(Dataset entries)
▼

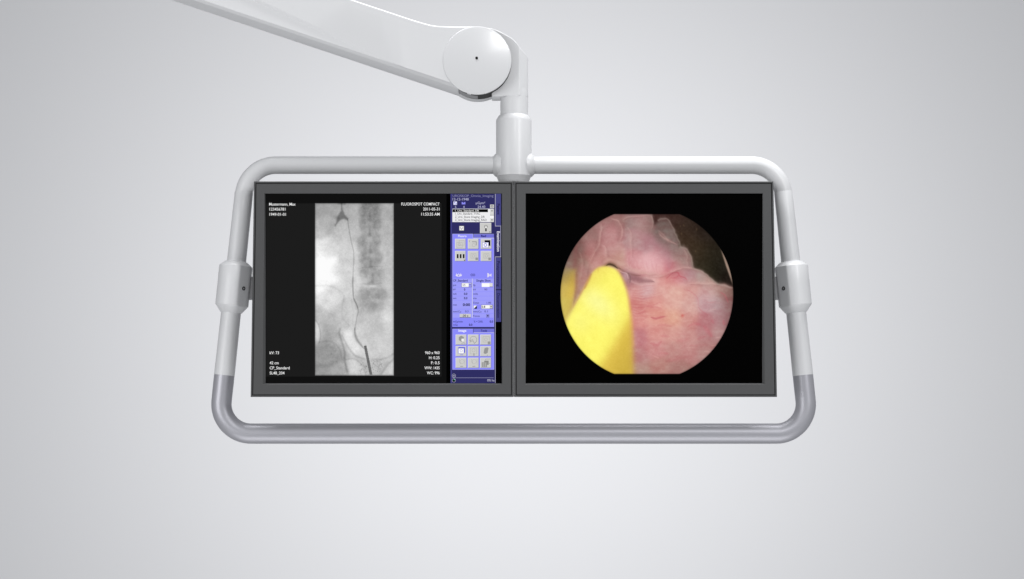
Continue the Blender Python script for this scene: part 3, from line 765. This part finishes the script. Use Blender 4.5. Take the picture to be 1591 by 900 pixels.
# light folds
FL = (226, 188, 176)
for pts, w, a in [([(250, 92), (244, 150), (236, 195), (218, 232), (190, 285)], 3.4, .55), ([(300, 66), (335, 80), (352, 118), (354, 150), (344, 182)], 3.4, .55), ([(258, 205), (270, 225), (274, 262)], 3.2, .5), ([(385, 112), (402, 140), (398, 190), (404, 262)], 3.4, .4),
                  ([(180, 300), (168, 360)], 4, .3), ([(140, 240), (150, 300), (140, 380)], 4, .3), ([(360, 70), (400, 56), (500, 48)], 3, .4), ([(505, 50), (516, 80), (508, 120)], 3, .5), ([(550, 140), (570, 165), (640, 200)], 3.2, .45), ([(600, 190), (570, 150), (545, 130)], 3, .3),
                  ([(600, 350), (640, 328), (700, 322), (760, 338), (800, 360), (850, 398)], 3.2, .55), ([(560, 362), (520, 348), (480, 355)], 4, .3), ([(640, 325), (600, 345), (560, 362), (480, 362)], 3, .4), ([(700, 405), (790, 402), (850, 404), (928, 422)], 4, .55),
                  ([(700, 232), (712, 262), (724, 312)], 3, .5), ([(672, 218), (690, 250), (692, 290), (700, 318)], 3, .3), ([(330, 300), (420, 340), (480, 352), (520, 350)], 4, .45)]:
    blend(stroke(U - 9, V - 5, pts, w * 2.6, True), (150, 98, 98), a * .55); blend(stroke(U + 7, V + 3, pts, w * 2.4, True), (214, 168, 164), a * .4)
    blend(stroke(U, V, pts, w * 1.25, True), FL, a * .7)
for pts, w, a in [([(236, 100), (230, 160), (212, 225)], 4, .25), ([(346, 100), (344, 150), (330, 190)], 5, .22), ([(285, 60), (250, 80)], 4, .2), ([(280, 250), (300, 272), (350, 285)], 6, .25), ([(120, 170), (112, 260), (108, 340)], 10, .45)]:
    blend(stroke(U, V, pts, w, True), (140, 86, 84), a)
# the bulging fold over the opening and the hollow under it
blend(stroke(U, V, [(250, 300), (300, 284), (350, 296), (410, 330), (480, 348)], 16, True), (214, 172, 160), .54)
blend(stroke(U, V, [(345, 345), (400, 372), (455, 385), (520, 392)], 17, True), (150, 104, 108), .7)
blend(stroke(U, V, [(395, 388), (440, 404), (500, 410)], 8, True), (222, 182, 180), .5)
blend(stroke(U, V, [(400, 120), (470, 150), (540, 200), (590, 260), (600, 320)], 26, True), (172, 122, 130), .5)
blend(np.exp(-((U - 505) / 85) ** 2 - ((V - 292) / 44) ** 2), (234, 188, 192), .56)
for k in range(15):
    a = 385 + k * 12 + r2.uniform(-5, 5); b = 322 + k * 1.6 + r2.uniform(-6, 6); h = r2.uniform(26, 70)
    blend(stroke(U, V, [(a, b), (a - 9, b - h * .5), (a - 6 + r2.uniform(-8, 8), b - h)], r2.uniform(2.5, 4.5), True), (200, 132, 138) if k % 2 else (236, 194, 192), .22)
for a, b, rr_ in [(300, 130, 42), (190, 200, 34), (450, 100, 50), (230, 300, 30), (150, 330, 26)]:
    g = np.exp(-((U - a) / rr_) ** 2 - ((V - b) / (rr_ * 1.25)) ** 2)
    blend(g, (204, 150, 150), .5); blend(np.exp(-((U - a - rr_ * .95) / (rr_ * .35)) ** 2 - ((V - b - 10) / rr_) ** 2), (136, 92, 90), .34)
I = I + (np.array([7., 11., 10.]) * np.clip((Uo + Vo - 950) / 300, 0, 1)[..., None])
# dark cavity, upper right
cav = [(508, 20), (514, 60), (524, 96), (540, 86), (552, 68), (576, 60), (598, 76), (612, 100), (628, 128), (640, 158), (654, 182), (654, 206), (676, 208), (692, 220), (706, 246), (716, 276), (728, 322), (752, 330), (776, 342), (806, 366), (850, 402), (885, 404), (960, 424), (990, 300), (960, 20)]
cm = softpoly(U, V, cav, 4.2)
cavc = rbf(Uo, Vo, [(530, 60, (78, 50, 46)), (620, 60, (70, 48, 42)), (700, 100, (56, 42, 34)), (680, 170, (74, 56, 42)), (740, 230, (68, 54, 38)), (760, 300, (58, 50, 36)), (700, 240, (70, 56, 44)), (820, 250, (44, 38, 28)), (850, 340, (36, 33, 25)), (800, 360, (56, 50, 34)), (900, 380, (34, 24, 20)), (780, 140, (46, 36, 30))], 40)
cavc = cavc * .86 + (7 * smooth_noise(Uo, Vo, 9, 31) + 8 * smooth_noise(Uo, Vo, 40, 32))[..., None]
I = I * (1 - cm[..., None]) + cavc * cm[..., None]
for (a, b) in [(656, 104), (676, 98), (736, 236), (740, 120), (664, 146)]:
    blend(np.exp(-((U - a) / 3) ** 2 - ((V - b) / 6) ** 2), (122, 100, 70), .5)
# rim light along the membrane
edgep = [(506, 48), (516, 84)], [(545, 76), (576, 64), (598, 80), (626, 130), (652, 184), (658, 206)], [(660, 212), (690, 224), (710, 262), (726, 322)], [(730, 326), (776, 346), (806, 370), (850, 404)], [(850, 406), (930, 426)]
for e in edgep: blend(stroke(U, V, e, 4.0), (178, 160, 150), .5)
sl = softpoly(Uo, Vo, [(854, 196), (866, 222), (880, 268), (896, 318), (914, 368), (930, 412), (945, 400), (925, 300), (880, 200)], 1.6)
blend(sl, (172, 146, 130), 1)
# orifice shadow and bead
blend(stroke(U, V, [(262, 312), (290, 303), (318, 309), (345, 328)], 13, True), (120, 84, 66), .6)
blend(stroke(U, V, [(272, 309), (292, 305), (315, 311), (334, 325)], 6, True), (60, 44, 30), .85)
blend(stroke(U, V, [(330, 318), (365, 336), (398, 352), (450, 360)], 6.5, True), (136, 92, 88), .6)
blend(np.exp(-((U - 374) / 19) ** 2 - ((V - 366) / 28) ** 2), (196, 158, 160), .8)
blend(stroke(U, V, [(385, 344), (397, 368), (396, 400)], 3, True), (130, 96, 98), .8)
blend(stroke(U, V, [(345, 340), (380, 352), (388, 380)], 2.4, True), (226, 196, 192), .6)
# left yellow strip, out of focus
ls = softpoly(Uo, Vo, [(20, 345), (60, 318), (112, 330), (114, 420), (100, 520), (70, 600), (20, 640)], 6)
lc = rbf(Uo, Vo, [(60, 330, (150, 130, 100)), (70, 370, (168, 146, 86)), (100, 380, (206, 170, 66)), (60, 430, (205, 180, 92)), (95, 440, (222, 190, 76)), (60, 520, (214, 196, 96)), (90, 520, (206, 180, 80))], 26)
I = I * (1 - ls[..., None] * .95) + lc * ls[..., None] * .95
blend(stroke(Uo, Vo, [(120, 340), (118, 430), (104, 520)], 8, True), (150, 100, 80), .5)
# catheter
cat = spline([(20, 680), (65, 594), (110, 510), (150, 440), (186, 372), (206, 340), (232, 320), (268, 312), (305, 320), (332, 338), (354, 372), (372, 420), (385, 465), (394, 520), (402, 580), (408, 660), (412, 760), (416, 900)], 4) + [(20, 900)]
dist_soft = 3.4 + np.clip((Vo - 380) / 100, 0, 4.2)
d, _ = seg_dist(Uo, Vo, cat + [cat[0]])
cmk = 1 / (1 + np.exp(-np.clip(np.where(inside(Uo, Vo, cat), d, -d) / dist_soft, -30, 30)))
def sg(x): return 1 / (1 + np.exp(-np.clip(x, -30, 30)))
def mixc(a, b, m): return a * (1 - m[..., None]) + np.array(b, float) * m[..., None]
cc_ = np.ones(I.shape) * np.array([255., 247., 112.])
cc_ = mixc(cc_, (255, 253, 160), .85 * np.exp(-(((Uo - 225) * .75 + (Vo - 500) * .66) / 120) ** 2 - (((Vo - 500) * .75 - (Uo - 225) * .66) / 62) ** 2))
cc_ = mixc(cc_, (255, 251, 138), .6 * np.exp(-((Uo - 140) / 60) ** 2 - ((Vo - 600) / 60) ** 2))
cc_ = mixc(cc_, (236, 216, 98), .8 * sg((395 - Vo + (215 - Uo) * .9) / 22))
lx, ly = -175.0, 290.0; ll = math.hypot(lx, ly)
sd_ = ((Uo - 412) * ly - (Vo - 560) * lx) / ll
cc_ = mixc(cc_, (224, 192, 78), sg((sd_ + 6) / 13))
cc_ = mixc(cc_, (205, 174, 70), .8 * sg((sd_ - 62) / 24) * sg((Vo - 600) / 30))
cc_ = cc_ + (7 * smooth_noise(Uo, Vo, 30, 51))[..., None]
I = I * (1 - cmk[..., None]) + cc_ * cmk[..., None]
blend(stroke(Uo, Vo, [(332, 336), (356, 372), (376, 420), (392, 500), (404, 590), (412, 720)], 7), (226, 176, 96), .42)
blend(stroke(Uo, Vo, [(196, 352), (180, 388), (160, 430)], 8, True), (184, 120, 66), .55)
blend(np.exp(-((U - 232) / 5) ** 2 - ((V - 332) / 12) ** 2), (200, 150, 70), .4)
blend(stroke(Uo, Vo, [(100, 530), (150, 440), (180, 385)], 5, True), (206, 150, 100), .5)
I = I + (5 * smooth_noise(Uo, Vo, 4, 41) + 5 * smooth_noise(Uo, Vo, 7, 42))[..., None]
# darker thin edge of the round picture
ed = 1 - np.abs((PX - CXE) / half[:, None])
edge = np.clip(np.minimum((RE - np.hypot(PX - CXE, PY - CYE)), np.minimum(PY - 332.8, 581.3 - PY)), 0, 9)
I = np.clip(I, 0, 255) * (1 - 0.45 * np.exp(-edge / 0.8))[..., None]
pixel_grid('endoscope_image', PX, PY, I, scr2)

# ------------------------------------------------------------------ lights and world
w = bpy.data.worlds.new('World'); C.world = w; w.use_nodes = True
bg = w.node_tree.nodes['Background']; bg.inputs['Color'].default_value = (0.95, 0.97, 1.0, 1); bg.inputs['Strength'].default_value = 0.31

def aim(o, target):
    o.rotation_euler = (Vector(target) - o.location).to_track_quat('-Z', 'Y').to_euler()
def area(name, loc, target, sx, sy, power, color=(1, 1, 1)):
    l = bpy.data.lights.new(name, 'AREA'); l.shape = 'RECTANGLE'; l.size = sx; l.size_y = sy; l.energy = power; l.color = color
    o = bpy.data.objects.new(name, l); col.objects.link(o); o.location = loc; aim(o, target); return o
cen = Vector((0, 0, 1.6))
area('overhead_softbox', (0.1, 0.02, 3.5), (0.1, 0.02, 1.6), 2.4, 0.45, 60)
area('key_softbox', (2.1, -2.7, 2.9), cen, 0.7, 1.5, 38)
area('camera_side_softbox', (0.46, -3.2, 3.02), (0, 0, 1.9), 0.6, 0.45, 11)
area('fill_softbox', (-2.5, -2.9, 1.7), cen, 2.0, 2.0, 42)
area('added_under_fill', (0, -1.0, -0.6), (0, 0, 1.6), 3.0, 1.6, 25)  # added lamp from below to lift the undersides; no floor is built
l = bpy.data.lights.new('backdrop_spot', 'SPOT'); l.energy = 243; l.spot_size = math.radians(165); l.spot_blend = 0.35; l.shadow_soft_size = 0.04
o = bpy.data.objects.new('backdrop_spot', l); col.objects.link(o)
o.location = at(797, 408, 3.4); o.rotation_euler = (math.radians(90), 0, 0)

# ------------------------------------------------------------------ camera
cd = bpy.data.cameras.new('camera'); cd.sensor_width = 36; cd.lens = 36 * FPX / W0
cd.clip_start = 0.05; cd.clip_end = 100
co = bpy.data.objects.new('camera', cd); col.objects.link(co)
co.matrix_world = Matrix.Translation(CAM) @ Matrix((RGT, UPV, -FWD)).transposed().to_4x4()
C.camera = co
vs = C.view_settings; vs.view_transform = 'Standard'; vs.look = 'None'; vs.exposure = 0; vs.gamma = 1; vs.use_curve_mapping = False
C.cycles.use_denoising = True
C.cycles.max_bounces = 6
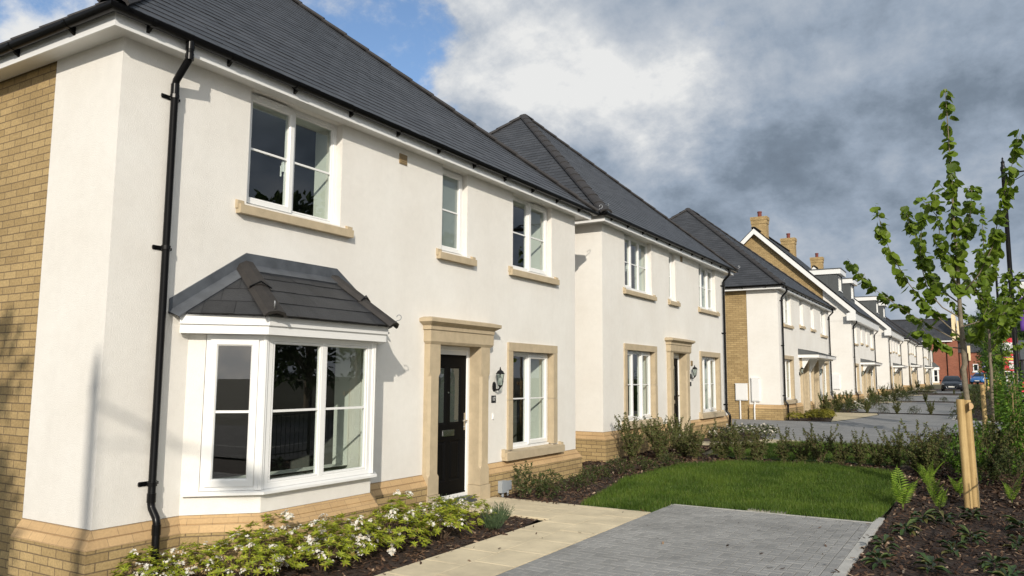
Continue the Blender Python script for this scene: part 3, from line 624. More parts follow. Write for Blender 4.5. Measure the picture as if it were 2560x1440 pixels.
# ---- semi-detached pairs and terraces further along
def canopy(root,y0,y1,xo=.8):
    o=(0,0,ZP); m=MB(); m.sweep([(0,y0),(xo,y0),(xo,y1),(0,y1)],[(-.03,1.825),(0,1.825),(0,1.955),(-.03,1.955)],closed_prof=True); m.poly([(0,y0,1.83),(xo-.03,y0,1.83),(xo-.03,y1,1.83),(0,y1,1.83)])
    c=m.build('door_canopy',K['white'],root,off=o)
    m=MB(); p=[(0,y0-.03,1.958),(xo+.03,y0-.03,1.958),(xo+.03,y1+.03,1.958),(0,y1+.03,1.958)]; q=[(0,y0-.02,2.20),(xo-.05,y0+.03,1.985),(xo-.05,y1-.03,1.985),(0,y1+.02,2.20)]
    m.ring([p,[(a,b,z+.012) for a,b,z in p],q]); m.poly(q); m.build('canopy_roof',K['dormer'],c,off=o)
    for y in (y0+.28,(y0+y1)/2,y1-.28):
        m=MB(); m.box(0,y-.03,1.15,.05,y+.03,1.822); m.box(.05,y-.03,1.765,xo-.1,y+.03,1.822)
        m.ring([[(.05,y-.025,1.22),(.05,y+.025,1.22),(.05,y+.025,1.764),(.05,y-.025,1.764)],[(.36,y-.025,1.74),(.36,y+.025,1.74),(.36,y+.025,1.764),(.36,y-.025,1.764)]]); m.build('canopy_bracket',K['white'],c,off=o)
def pair(label,x0,y0,z0,roof='hip',L=11.4,W=10.0,pitch=39.8,detail=True,far=False,dorm=True,lab='third'):
    H=empty_house(label,x0,y0,z0,group='houses along the street'); o=(0,0,ZP)
    up=[(.95,2.35,3.07,4.315),(4.08,4.82,3.20,4.315),(6.58,7.32,3.20,4.315),(9.05,10.45,3.07,4.315)]; gr=[(.76,2.30,.165,1.712),(9.10,10.64,.165,1.712)]; ds=[(3.98,5.0),(6.40,7.42)]
    shell(H,L,W,up+[big(q) for q in gr]+[(a-.03,b+.03,-1.2,1.75) for a,b in ds],strip_near=1.15 if roof=='hip' else 1.5)
    if not far: interior(H,W,L,up+gr)
    for q in up:
        n=2 if q[1]-q[0]>1 else 1; w=window(H,*q,['o','f'][:n],detail=detail and not far,bars=not far); stone_sill(w,q[0]-.13,q[1]+.17,q[2]-.13,q[2]-.005)
    for q in gr:
        w=window(H,*q,['o','f'],detail=detail and not far,bars=not far); stone_surround(w,q[0]-.135,q[1]+.135,.165,1.85); stone_sill(w,q[0]-.26,q[1]+.26,.008,.155,.1)
    for a,b in ds:
        d=front_door(H,a,b,detail=not far,case=False); stone_doorcase(d,a,b,full=False)
        m=MB(); m.box(0,a-.236,1.737,.09,b+.236,1.82); m.build('door_lintel',K['stone'],d,off=o)
    canopy(H,3.5,7.9)
    plinth(H,[[(-1.15,0),(0,0),(0,3.74)],[(0,5.236),(0,6.16)],[(0,7.66),(0,L),(-1.15,L)]])
    for y in (.40,L-.35): downpipe(H,y,.20,0,zt=4.42,clips=(3.9,2.2,.33) )
    if roof=='hip': hip_roof(H,W,L,.20,.25,.25,pitch,brackets=not far)
    else:
        eaves_gable(H,W,L,pitch,far)
        if dorm:
            for y in (2.45,8.0): dormer(H,y,2.1,W,pitch)
    for i,y in enumerate((3.57,7.86)): lantern('coach lantern %s the paired front doors of the %s house'%(('left of','right of')[i],lab),(x0,y0+y,z0+1.17),'coach lanterns on the house fronts')
    return H
def eaves_gable(root,W,L,pitch,far,ze=4.95):
    o=(0,0,ZP); tp=math.tan(R(pitch)); xm=-W/2; ov=.32; x1=ov; zr=ze+(x1-xm)*tp; gy0,gy1=-.38,L+.38
    m=MB(); slate_face(m,(x1+.06,gy0,ze-.06*tp),(x1+.06,gy1,ze-.06*tp),(xm,gy0,zr),(xm,gy1,zr),.2); slate_face(m,(-W-ov,gy0,ze),(-W-ov,gy1,ze),(xm,gy0,zr),(xm,gy1,zr),.2)
    rf=m.build('roof',K['slate'],root,off=o,recalc=False)
    m=MB(); cap_run(m,(xm,gy0-.02,zr),(xm,gy1+.02,zr),r=.16); m.build('ridge_tiles',K['ridge'],rf,off=o)
    m=MB()
    for y in (gy0,gy0+.05): m.ring([[(x1+.07,y,ze-.03-.06*tp),(xm,y,zr-.02),(xm,y,zr+.05),(x1+.07,y,ze+.04-.06*tp)],[(x1+.07,y+.03,ze-.03-.06*tp),(xm,y+.03,zr-.02),(xm,y+.03,zr+.05),(x1+.07,y+.03,ze+.04-.06*tp)]])
    m.build('verge',K['black'],rf,off=o)
    t=.34
    for y in (gy0+.02,gy1-.05):
        m=MB()
        for sx in (1,-1):
            xe=xm+sx*(x1-xm); m.ring([[(xe,y,ze-.05),(xm,y,zr-.04),(xm,y,zr-.04-t),(xe,y,ze-.05-t)],[(xe,y+.03,ze-.05),(xm,y+.03,zr-.04),(xm,y+.03,zr-.04-t),(xe,y+.03,ze-.05-t)]])
        m.ring([[(x1+.004,y-.003,ze-.05),(x1+.004,y-.003,ze-.62),(-.18,y-.003,ze-.62),(-.18,y-.003,ze-.2)],[(x1+.004,y+.033,ze-.05),(x1+.004,y+.033,ze-.62),(-.18,y+.033,ze-.62),(-.18,y+.033,ze-.2)]])
        m.build('barge_board',K['white'],root,off=o)
    m=MB(); m.box(x1-.03,gy0+.051,ze-.617,x1,gy1-.051,ze-.09); m.box(0,gy0+.051,ze-.60,x1-.031,gy1-.051,ze-.585); m.build('fascia',K['white'],root,off=o)
    m=MB(); m.sweep([(x1,gy0+.05),(x1,gy1-.02)],half_round(.056,.062,ze-.12),closed_prof=True); m.build('gutter',K['black'],root,off=o)
    for y,y2 in ((.022,0),(L-.022,L)):
        m=MB(); m.poly([(-1.5,y,4.34),(-W,y,4.34),(-W-ov+.3,y,ze),(xm,y,zr-.06),(-1.5,y,zr-.06+(-1.5-xm)*-tp)]); gw=m.build('gable_wall',K['brick'],root,off=o)
        m=MB(); m.poly([(0,y2,4.34),(-1.5,y2,4.34),(-1.5,y2,zr-.07-(-1.5-xm)*tp),(0,y2,zr-.07+xm*tp)]); m.build('gable_render',K['render'],gw,off=o)
def dormer(root,y0,w,W,pitch,ze=4.95):
    o=(0,0,ZP); tp=math.tan(R(pitch)); xm=-W/2; zr=ze+(.32-xm)*tp; xf=-1.0; zb=zr+(xf-xm)*-tp; zt=7.5; y1=y0+w; xb=xm+(zr-zt)/tp
    m=MB(); q=(y0+.42,y1-.42,zb+.30,zt-.06)
    wall_holes(m,y0,y1,zb-.1,zt,[q],lambda s,t:(xf,s,t)); reveal(m,*q,xf,xf-.12)
    for y in (y0,y1): m.poly([(xf,y,zb-.1),(xf,y,zt),(xb,y,zt)])
    for y in (y0-.012,y1): m.box(xf-.5,y,zb+.4,xf-.47,y+.012,zt)
    dm=m.build('dormer',K['dormer'],root,off=o)
    m=MB(); m.sweep([(xb-.4,y0-.1),(xf+.22,y0-.1),(xf+.22,y1+.1),(xb-.4,y1+.1)],[(-.03,zt),(0,zt),(0,zt+.3),(-.03,zt+.3)],closed_prof=True); m.poly([(xb-.4,y0-.08,zt+.004),(xf+.19,y0-.08,zt+.004),(xf+.19,y1+.08,zt+.004),(xb-.4,y1+.08,zt+.004)]); m.build('dormer_fascia',K['white'],dm,off=o)
    m=MB(); m.box(xb-.9,y0-.13,zt+.302,xf+.25,y1+.13,zt+.36); m.build('dormer_roof',K['dormer'],dm,off=o)
    m=MB(); frame_rect(m,q[0],q[1],q[2],q[3],.08,xf-.09,xf-.02); ym=(q[0]+q[1])/2; m.box(xf-.085,ym-.04,q[2],xf-.021,ym+.04,q[3]); m.box(xf-.05,q[0]-.05,q[2]-.05,xf+.06,q[1]+.05,q[2]); m.build('dormer_window',K['white'],dm,off=o)
    pane(dm,q[0]+.06,q[1]-.06,q[2]+.06,q[3]-.06,xf-.06,K['glass'])
def chimney(root,xm,y,z0,z1,wx=.95,wy=.62):
    o=(0,0,ZP); m=MB(); a,b=wx/2,wy/2
    m.box(xm-a,y-b,z0,xm+a,y+b,z1-.46); m.box(xm-a-.03,y-b-.03,z1-.459,xm+a+.03,y+b+.03,z1-.23); m.box(xm-a-.06,y-b-.06,z1-.229,xm+a+.06,y+b+.06,z1)
    c=m.build('chimney',K['brick'],root,off=o)
    m=MB(); m.lathe([(.13,z1+.002),(.13,z1+.30),(.15,z1+.31),(.15,z1+.39),(.11,z1+.40),(.10,z1+.2)],12,(xm,y,0)); m.build('chimney_pot',K['potred'],c,off=o,smooth=40)
def meter(label,x,y,z,w,h,zb,cranked=False):
    t=thing('meter_box',label,'meter box',(x,y,z),0,'white meter boxes on the side walls'); m=MB()
    m.box(-w/2,-.085,0,w/2,0,h); m.box(-w/2-.015,-.095,h,w/2+.015,0,h+.02); m.box(-w/2+.02,-.10,.03,w/2-.02,-.0855,h-.02); m.build('cover',K['white'],t)
    m=MB(); c=-w/2*.3
    P=[(c,-.045,0),(c,-.045,zb)] if not cranked else [(c,-.045,0),(c,-.045,-.07),(c,-.13,-.2),(c,-.13,zb)]
    m.tube(P,.028,8); m.build('conduit',K['white'],t); return t
H3=pair('third cream rendered house along, hip-roofed, with two meter boxes on its side wall',.05,26,.35)
meter('squat white meter box on the buff brick strip of the third house\'s side wall',.05-1.42,26.022,.49,.45,.62,-.85)
meter('tall narrow white meter box on the cream render of the third house\'s side wall',.05-.89,26,.46,.30,.86,-.85,True)
H4=pair('cream rendered gabled house with grey dormers and buff brick gable, behind the third house',0,45.7,.42,'gable',W=10.8,pitch=43.5,lab='fourth')
chimney(H4,-5.4,1.35,9.3,11.35); chimney(H4,-5.4,10.2,9.3,11.35)
meter('white meter box on the fourth house, seen past the downpipe of the third',-1.05,45.7,.72,.62,.86,-.85)
H5=pair('cream rendered gabled house with grey dormers, fifth along and partly hidden by the young tree',.05,66.1,.55,'gable',W=10.8,pitch=43.5,far=True,lab='fifth')
chimney(H5,-5.4,1.35,9.3,11.35)
H6=pair('cream rendered house with hipped roof, sixth along the row',.5,79.3,.80,far=True,lab='sixth')
H7=pair('cream rendered house with hipped roof, seventh along the row',.85,95.3,.86,L=7.0 and 11.4,far=True,lab='seventh')
import bmesh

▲

**Work instructions:** Return each line in the records that holds the string "this".

**Response below:**
Continue the Blender Python script for this scene: part 3, from line 765. This part finishes the script. Use Blender 4.5. Take the picture to be 1591 by 900 pixels.
Continue the Blender Python script for this scene: part 3, from line 624. More parts follow. Write for Blender 4.5. Measure the picture as if it were 2560x1440 pixels.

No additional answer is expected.